Comentario: Rev. D. David
AMADO i Fernández (Barcelona, España)
Hoy, «se cumple esta
escritura que acabáis de oír» (Lc 4,21).
Con estas palabras, Jesús comenta en la sinagoga de Nazaret un texto del
profeta Isaías: «El Espíritu del Señor está sobre mí, porque me ha ungido» (Lc 4,18). Estas palabras tienen un
sentido que sobrepasa el concreto momento histórico en que fueron pronunciadas.
El Espíritu Santo habita en plenitud en Jesucristo, y es Él quien lo envía a
los creyentes.
Pero, además, todas
las palabras del Evangelio tienen una actualidad eterna. Son eternas porque han
sido pronunciadas por el Eterno, y son actuales porque Dios hace que se cumplan
en todos los tiempos. Cuando escuchamos la Palabra de Dios, hemos de recibirla
no como un discurso humano, sino como una Palabra que tiene un poder
transformador en nosotros. Dios no habla a nuestros oídos, sino a nuestro corazón.

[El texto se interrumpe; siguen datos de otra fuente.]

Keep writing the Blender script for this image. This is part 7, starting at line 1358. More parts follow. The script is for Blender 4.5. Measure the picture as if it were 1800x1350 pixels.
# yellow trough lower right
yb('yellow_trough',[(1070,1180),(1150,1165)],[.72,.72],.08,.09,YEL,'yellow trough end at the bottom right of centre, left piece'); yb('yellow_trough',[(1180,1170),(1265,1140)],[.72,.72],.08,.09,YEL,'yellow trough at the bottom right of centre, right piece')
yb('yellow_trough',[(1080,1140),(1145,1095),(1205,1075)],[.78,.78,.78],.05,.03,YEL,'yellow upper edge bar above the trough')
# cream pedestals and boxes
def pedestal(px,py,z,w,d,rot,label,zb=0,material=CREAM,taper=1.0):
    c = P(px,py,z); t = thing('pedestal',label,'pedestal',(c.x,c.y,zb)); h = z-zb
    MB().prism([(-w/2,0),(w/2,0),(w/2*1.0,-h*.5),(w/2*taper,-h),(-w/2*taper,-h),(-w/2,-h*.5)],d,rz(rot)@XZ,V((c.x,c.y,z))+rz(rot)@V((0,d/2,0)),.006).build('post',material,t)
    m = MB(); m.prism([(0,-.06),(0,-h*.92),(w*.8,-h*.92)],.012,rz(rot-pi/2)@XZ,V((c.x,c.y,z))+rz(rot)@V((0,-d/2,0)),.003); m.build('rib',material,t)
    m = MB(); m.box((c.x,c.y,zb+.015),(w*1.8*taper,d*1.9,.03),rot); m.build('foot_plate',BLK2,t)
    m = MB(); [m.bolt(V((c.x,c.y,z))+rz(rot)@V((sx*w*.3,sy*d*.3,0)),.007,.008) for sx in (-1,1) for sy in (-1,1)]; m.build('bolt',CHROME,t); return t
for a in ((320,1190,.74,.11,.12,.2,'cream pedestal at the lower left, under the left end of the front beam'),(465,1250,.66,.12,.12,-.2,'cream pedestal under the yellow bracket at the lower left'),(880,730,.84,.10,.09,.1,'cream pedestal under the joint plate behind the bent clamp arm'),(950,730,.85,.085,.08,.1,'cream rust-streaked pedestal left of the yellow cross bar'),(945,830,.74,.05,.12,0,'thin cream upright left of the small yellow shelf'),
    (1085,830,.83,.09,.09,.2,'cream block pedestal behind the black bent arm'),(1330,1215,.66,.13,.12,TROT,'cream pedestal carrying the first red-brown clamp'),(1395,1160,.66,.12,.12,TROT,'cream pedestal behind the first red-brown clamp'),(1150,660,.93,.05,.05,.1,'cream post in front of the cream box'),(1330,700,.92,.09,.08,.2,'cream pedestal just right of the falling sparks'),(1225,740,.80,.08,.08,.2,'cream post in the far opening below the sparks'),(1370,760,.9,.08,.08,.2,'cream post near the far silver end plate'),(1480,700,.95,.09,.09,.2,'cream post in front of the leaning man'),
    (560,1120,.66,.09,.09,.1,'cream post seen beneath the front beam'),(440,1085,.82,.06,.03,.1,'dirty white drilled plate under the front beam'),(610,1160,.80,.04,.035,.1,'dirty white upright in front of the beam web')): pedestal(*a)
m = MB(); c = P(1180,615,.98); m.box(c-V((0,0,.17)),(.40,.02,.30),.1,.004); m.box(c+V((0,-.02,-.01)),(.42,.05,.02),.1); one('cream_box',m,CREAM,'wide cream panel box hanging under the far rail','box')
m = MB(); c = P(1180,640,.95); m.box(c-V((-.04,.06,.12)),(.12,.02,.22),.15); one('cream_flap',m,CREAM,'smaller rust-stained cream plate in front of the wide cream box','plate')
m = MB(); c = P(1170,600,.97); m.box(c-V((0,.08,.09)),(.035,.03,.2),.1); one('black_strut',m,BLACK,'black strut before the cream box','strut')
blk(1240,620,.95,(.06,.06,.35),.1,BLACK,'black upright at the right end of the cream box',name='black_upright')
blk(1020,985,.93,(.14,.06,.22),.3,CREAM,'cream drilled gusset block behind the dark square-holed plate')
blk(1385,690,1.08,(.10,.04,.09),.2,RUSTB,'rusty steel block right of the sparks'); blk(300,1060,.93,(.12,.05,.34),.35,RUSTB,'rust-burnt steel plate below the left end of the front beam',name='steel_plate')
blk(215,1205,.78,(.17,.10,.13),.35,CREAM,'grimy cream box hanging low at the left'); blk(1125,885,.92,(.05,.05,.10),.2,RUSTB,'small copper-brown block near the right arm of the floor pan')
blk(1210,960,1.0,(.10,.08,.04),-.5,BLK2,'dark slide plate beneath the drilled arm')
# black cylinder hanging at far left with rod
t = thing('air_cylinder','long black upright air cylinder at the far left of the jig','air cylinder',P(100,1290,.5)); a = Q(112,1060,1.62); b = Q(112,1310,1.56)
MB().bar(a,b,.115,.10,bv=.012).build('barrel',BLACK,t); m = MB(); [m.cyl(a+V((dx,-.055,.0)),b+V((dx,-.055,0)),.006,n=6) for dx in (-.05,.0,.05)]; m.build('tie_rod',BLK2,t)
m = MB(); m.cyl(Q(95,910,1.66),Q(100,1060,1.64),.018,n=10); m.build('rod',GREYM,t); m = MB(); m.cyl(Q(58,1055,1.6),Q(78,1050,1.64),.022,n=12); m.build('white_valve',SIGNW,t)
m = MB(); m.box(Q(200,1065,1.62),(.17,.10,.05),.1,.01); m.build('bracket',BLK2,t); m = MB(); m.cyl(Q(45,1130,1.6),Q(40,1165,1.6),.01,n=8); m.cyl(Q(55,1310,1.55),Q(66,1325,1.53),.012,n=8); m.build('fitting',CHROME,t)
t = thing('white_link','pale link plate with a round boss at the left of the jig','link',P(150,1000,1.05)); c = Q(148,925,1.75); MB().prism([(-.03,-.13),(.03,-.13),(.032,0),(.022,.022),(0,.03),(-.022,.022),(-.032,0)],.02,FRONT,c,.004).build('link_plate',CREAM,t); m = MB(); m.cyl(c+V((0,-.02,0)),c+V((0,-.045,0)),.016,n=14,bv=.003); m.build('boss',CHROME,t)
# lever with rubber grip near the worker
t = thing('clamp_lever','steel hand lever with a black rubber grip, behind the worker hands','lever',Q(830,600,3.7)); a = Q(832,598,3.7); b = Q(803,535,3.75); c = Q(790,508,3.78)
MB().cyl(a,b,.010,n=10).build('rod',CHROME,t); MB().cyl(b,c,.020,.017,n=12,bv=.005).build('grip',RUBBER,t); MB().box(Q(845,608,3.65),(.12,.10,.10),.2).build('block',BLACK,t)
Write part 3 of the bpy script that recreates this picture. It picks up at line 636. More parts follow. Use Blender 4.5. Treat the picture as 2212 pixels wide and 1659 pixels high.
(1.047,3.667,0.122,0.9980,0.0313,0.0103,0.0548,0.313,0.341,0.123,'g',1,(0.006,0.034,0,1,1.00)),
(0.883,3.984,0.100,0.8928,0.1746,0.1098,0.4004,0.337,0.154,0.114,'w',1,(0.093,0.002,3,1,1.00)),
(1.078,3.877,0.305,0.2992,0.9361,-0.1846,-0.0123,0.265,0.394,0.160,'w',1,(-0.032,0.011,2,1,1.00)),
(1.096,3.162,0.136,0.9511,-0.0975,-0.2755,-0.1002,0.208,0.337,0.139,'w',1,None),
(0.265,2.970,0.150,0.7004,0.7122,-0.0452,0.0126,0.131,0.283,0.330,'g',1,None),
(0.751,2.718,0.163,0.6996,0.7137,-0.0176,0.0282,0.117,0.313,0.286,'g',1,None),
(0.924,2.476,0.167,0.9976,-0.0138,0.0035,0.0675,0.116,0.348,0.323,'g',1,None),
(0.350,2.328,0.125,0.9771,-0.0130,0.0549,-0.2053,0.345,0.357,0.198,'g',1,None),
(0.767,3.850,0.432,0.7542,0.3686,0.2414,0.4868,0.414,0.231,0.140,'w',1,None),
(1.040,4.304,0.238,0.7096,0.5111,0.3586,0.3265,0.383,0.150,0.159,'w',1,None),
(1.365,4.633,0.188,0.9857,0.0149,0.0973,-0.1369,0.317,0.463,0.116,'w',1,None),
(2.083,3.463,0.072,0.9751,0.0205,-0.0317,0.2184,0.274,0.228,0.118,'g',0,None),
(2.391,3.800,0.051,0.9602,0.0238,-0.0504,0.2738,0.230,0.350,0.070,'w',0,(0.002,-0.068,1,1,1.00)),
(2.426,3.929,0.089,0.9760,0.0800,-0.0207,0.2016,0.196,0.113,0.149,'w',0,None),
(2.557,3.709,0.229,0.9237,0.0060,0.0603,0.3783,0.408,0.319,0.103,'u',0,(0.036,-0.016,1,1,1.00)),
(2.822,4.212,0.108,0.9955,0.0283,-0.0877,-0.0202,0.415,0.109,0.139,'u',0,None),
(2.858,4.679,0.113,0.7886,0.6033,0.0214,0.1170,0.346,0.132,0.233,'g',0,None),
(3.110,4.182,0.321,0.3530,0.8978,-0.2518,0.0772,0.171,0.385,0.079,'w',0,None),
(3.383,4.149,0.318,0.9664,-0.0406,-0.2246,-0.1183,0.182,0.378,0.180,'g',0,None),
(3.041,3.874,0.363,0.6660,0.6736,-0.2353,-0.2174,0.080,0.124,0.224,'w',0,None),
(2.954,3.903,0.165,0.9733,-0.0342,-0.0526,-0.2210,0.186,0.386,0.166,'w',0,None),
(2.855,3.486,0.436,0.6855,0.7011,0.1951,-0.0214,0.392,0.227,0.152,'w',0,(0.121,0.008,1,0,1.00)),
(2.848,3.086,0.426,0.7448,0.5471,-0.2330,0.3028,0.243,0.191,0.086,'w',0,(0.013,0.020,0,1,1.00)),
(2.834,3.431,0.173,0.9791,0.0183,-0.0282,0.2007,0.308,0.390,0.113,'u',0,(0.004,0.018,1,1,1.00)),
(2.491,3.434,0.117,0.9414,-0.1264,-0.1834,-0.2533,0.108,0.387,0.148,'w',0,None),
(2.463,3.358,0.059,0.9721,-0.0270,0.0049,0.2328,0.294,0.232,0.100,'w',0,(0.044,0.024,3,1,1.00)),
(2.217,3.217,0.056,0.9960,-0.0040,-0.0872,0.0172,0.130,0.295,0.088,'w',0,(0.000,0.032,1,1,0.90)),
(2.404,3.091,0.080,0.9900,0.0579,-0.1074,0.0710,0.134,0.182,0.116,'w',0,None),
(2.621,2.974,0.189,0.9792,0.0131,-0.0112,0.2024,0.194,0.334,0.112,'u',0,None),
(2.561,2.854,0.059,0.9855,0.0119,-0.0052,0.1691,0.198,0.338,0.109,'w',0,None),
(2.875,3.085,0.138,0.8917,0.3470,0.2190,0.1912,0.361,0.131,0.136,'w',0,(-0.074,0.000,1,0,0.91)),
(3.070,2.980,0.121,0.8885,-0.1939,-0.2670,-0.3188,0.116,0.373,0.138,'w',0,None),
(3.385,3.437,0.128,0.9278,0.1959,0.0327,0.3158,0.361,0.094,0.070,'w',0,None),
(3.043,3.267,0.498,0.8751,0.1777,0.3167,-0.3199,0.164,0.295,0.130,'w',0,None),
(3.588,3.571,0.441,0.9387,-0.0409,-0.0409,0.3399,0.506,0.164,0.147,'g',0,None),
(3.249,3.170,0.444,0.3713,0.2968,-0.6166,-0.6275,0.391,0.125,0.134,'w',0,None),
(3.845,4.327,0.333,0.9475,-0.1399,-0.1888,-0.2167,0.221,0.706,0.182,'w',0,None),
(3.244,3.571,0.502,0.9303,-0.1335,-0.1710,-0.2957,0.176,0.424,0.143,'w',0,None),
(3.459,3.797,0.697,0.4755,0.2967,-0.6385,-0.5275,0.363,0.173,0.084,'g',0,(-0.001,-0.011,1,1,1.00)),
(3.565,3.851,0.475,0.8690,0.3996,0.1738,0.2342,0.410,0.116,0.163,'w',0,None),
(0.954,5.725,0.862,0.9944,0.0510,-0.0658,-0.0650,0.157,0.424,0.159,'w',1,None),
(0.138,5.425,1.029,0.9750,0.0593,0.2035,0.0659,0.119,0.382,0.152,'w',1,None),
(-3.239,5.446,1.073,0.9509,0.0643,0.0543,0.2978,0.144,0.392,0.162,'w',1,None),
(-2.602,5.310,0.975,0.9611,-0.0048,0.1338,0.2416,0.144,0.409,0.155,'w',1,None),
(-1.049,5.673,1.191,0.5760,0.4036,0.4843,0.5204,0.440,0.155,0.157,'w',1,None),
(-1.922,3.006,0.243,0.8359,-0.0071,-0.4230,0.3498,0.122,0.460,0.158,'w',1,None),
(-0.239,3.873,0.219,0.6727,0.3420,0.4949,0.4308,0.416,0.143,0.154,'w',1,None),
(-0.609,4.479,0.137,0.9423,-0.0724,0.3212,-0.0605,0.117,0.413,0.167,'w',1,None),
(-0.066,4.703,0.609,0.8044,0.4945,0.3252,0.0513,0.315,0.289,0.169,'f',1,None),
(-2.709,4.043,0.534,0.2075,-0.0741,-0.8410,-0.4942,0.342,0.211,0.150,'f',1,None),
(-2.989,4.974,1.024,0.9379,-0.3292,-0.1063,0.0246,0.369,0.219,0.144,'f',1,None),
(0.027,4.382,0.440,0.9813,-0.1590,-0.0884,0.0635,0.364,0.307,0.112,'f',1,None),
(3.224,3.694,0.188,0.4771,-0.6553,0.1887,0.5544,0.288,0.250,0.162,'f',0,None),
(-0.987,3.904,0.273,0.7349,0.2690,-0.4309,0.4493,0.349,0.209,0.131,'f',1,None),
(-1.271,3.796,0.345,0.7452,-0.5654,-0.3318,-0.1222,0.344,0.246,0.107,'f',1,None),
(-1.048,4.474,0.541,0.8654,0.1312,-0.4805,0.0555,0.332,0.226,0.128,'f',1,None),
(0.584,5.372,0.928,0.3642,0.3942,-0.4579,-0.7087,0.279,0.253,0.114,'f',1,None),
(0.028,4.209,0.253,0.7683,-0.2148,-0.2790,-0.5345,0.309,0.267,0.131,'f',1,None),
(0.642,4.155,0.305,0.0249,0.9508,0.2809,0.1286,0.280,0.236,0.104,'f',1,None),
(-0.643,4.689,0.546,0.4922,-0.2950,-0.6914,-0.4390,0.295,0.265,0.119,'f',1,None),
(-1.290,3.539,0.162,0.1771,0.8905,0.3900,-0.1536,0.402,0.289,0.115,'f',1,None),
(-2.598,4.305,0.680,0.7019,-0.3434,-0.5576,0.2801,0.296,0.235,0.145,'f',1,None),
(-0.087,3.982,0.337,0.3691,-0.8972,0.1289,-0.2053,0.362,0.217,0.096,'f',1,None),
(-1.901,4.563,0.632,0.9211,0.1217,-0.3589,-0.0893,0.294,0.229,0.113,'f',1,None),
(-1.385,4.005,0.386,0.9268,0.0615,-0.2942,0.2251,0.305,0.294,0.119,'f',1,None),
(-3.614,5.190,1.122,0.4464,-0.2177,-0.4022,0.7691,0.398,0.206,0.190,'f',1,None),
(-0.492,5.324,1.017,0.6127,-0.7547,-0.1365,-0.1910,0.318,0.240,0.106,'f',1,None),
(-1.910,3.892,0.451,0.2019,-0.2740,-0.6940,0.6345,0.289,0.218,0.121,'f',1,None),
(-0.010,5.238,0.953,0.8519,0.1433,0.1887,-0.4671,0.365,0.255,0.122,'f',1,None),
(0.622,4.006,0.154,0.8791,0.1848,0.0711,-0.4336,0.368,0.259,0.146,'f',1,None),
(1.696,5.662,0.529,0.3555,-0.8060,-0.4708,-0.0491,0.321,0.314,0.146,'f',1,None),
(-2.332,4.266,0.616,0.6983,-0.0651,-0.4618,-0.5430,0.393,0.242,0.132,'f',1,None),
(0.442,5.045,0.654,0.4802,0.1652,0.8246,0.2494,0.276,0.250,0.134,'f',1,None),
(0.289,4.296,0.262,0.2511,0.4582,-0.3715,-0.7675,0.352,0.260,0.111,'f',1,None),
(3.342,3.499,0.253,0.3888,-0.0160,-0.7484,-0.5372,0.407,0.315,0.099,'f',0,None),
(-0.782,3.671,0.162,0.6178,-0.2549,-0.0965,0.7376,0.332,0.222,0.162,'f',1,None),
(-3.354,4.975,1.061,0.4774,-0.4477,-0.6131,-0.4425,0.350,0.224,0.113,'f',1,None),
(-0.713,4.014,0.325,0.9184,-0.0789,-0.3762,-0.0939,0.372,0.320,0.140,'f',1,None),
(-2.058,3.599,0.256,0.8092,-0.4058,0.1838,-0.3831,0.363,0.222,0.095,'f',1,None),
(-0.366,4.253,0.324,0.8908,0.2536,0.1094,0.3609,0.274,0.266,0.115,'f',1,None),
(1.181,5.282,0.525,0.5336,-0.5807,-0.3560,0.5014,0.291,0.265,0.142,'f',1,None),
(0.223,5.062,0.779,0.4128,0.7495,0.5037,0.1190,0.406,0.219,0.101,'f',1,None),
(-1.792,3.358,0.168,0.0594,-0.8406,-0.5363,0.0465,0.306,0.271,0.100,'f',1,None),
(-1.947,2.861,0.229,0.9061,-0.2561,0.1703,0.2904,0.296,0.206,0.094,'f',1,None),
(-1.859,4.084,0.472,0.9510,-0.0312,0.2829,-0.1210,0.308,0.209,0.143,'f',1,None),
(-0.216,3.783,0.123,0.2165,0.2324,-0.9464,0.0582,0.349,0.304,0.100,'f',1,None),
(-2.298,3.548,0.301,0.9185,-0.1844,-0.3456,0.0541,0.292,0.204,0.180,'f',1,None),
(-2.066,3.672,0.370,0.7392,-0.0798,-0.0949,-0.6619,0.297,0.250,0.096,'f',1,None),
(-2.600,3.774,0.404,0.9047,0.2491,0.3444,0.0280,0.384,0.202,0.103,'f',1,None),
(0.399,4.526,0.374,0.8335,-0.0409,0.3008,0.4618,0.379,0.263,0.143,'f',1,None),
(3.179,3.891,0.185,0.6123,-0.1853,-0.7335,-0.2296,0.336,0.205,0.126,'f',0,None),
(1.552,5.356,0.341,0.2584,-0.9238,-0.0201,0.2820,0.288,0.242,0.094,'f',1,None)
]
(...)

Todo lo que dice está profundamente lleno de sentido y de amor. La Palabra de
Dios es una fuente inextinguible de vida: «Es más lo que dejamos que lo que
captamos, tal como ocurre con los sedientos que beben en una fuente» (San Efrén). Sus palabras salen del
corazón de Dios. Y, de ese corazón, del seno de la Trinidad, vino Jesús —la
Palabra del Padre— a los hombres.
Por eso, cada día,
cuando escuchamos el Evangelio, hemos de poder decir como María: «Hágase en mí
según tu palabra» (Lc 1,38); a lo que
Dios nos responderá: «Hoy se cumple esta escritura que acabáis de oír». Ahora
bien, para que la Palabra sea eficaz en nosotros hay que desprenderse de todo
prejuicio. Los contemporáneos de Jesús no le comprendieron, porque lo miraban
sólo con ojos humanos: «¿No es este el hijo de José?» (Lc 4,22). Veían la humanidad de Cristo, pero no advirtieron su
divinidad. Siempre que escuchemos la Palabra de Dios, más allá del estilo
literario, de la belleza de las expresiones o de la singularidad de la
situación, hemos de saber que es Dios quien nos habla.